Mr. Speaker, when I look at who is complaining about the bill, it is largely editors. From my experience, editors never liked having staff make decisions in the newsroom. They thought the journalistic independence was protected by the editorial board, not by hard-working journalists. I disagreed with them every day I worked. That is probably why I ended up in politics and not in journalism to this very day.
However, when we deal with this industry, we should stop thinking about the folks we meet in the hallway and the conversations we have with the pundits. We should go to our home towns, knock on the door of a radio station at seven o'clock on a Friday night or go to a television show that is being put to air at four o'clock in the afternoon and take a look at the people on the floor of the newsroom: folks who are watching technology change faster than their paycheques are, folks who are watching editing technologies that are replacing editors, folks who are watching camera operators being replaced by reporters with videographers. The industry is shrinking as fast as the platform and the financial base on which they are standing. It is a very scary time in those places.

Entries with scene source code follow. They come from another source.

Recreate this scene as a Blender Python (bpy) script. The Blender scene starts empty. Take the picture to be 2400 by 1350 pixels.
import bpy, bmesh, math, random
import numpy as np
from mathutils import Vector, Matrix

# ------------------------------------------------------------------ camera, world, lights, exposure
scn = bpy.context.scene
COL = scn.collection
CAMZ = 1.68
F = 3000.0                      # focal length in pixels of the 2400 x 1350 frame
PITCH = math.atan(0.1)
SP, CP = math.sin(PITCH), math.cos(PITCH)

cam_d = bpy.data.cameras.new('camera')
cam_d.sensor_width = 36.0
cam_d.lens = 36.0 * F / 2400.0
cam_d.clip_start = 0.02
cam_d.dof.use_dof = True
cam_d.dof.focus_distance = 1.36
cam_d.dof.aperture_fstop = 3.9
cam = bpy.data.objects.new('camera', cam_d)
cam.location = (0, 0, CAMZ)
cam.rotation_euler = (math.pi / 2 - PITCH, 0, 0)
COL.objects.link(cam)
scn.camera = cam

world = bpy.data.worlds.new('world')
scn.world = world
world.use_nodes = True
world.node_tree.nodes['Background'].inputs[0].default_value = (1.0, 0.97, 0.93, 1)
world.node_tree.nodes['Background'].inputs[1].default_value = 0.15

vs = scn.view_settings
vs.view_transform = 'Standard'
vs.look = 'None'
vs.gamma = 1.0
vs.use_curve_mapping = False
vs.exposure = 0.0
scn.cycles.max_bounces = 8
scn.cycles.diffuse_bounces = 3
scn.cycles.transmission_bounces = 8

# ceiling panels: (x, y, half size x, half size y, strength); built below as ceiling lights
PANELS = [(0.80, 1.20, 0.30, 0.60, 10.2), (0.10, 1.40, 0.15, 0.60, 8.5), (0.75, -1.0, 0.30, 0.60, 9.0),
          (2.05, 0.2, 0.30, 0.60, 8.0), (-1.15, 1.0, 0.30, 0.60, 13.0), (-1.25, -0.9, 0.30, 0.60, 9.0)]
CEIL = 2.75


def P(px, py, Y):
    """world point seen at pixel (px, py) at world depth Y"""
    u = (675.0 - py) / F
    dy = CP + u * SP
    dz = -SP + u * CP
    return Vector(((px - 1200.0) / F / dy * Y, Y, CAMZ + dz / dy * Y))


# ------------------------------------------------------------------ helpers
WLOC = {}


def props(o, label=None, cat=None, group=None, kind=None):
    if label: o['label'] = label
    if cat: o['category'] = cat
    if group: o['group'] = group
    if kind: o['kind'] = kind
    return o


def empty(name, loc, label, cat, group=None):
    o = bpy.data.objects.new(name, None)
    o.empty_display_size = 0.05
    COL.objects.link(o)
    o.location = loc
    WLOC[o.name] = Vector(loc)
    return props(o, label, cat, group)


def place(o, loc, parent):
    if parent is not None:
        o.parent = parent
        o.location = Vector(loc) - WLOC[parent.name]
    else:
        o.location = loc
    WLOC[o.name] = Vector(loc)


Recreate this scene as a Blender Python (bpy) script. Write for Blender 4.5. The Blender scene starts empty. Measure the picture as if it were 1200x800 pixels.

Those who have spent their entire lives in a newsroom the way I have, having spent close to 25 years largely in one news organization, have seen people come in as fresh-faced interns, become new hires, go on to become managers of the department and then watched the entire thing disappear overnight. They have mortgages to pay, kids' educations to take care of, needs in their families and aging parents to look after. When we watch that decimation roll through newsroom after newsroom, we need to give our heads a shake.
These measures, a charitable foundation, are to prevent the disappearance of some of these family-run businesses, to ensure they survive into the next decade; to ensure the subscriptions to these organizations are tax deductible so people making choices to support them get a bit of an incentive to do a little more a little more often and not run around the firewall; to ensure that when people are hired, they are hiring journalists, building the profession and ensuring young kids in school right now are not being trained for an industry that will not exist. We should think about them and what this bill would do for those people. Then they should get back to work protecting journalism independence by not going into newsrooms across the country and threatening journalists every day. I can tell everyone that I have experienced it from that party more than any other party in this place.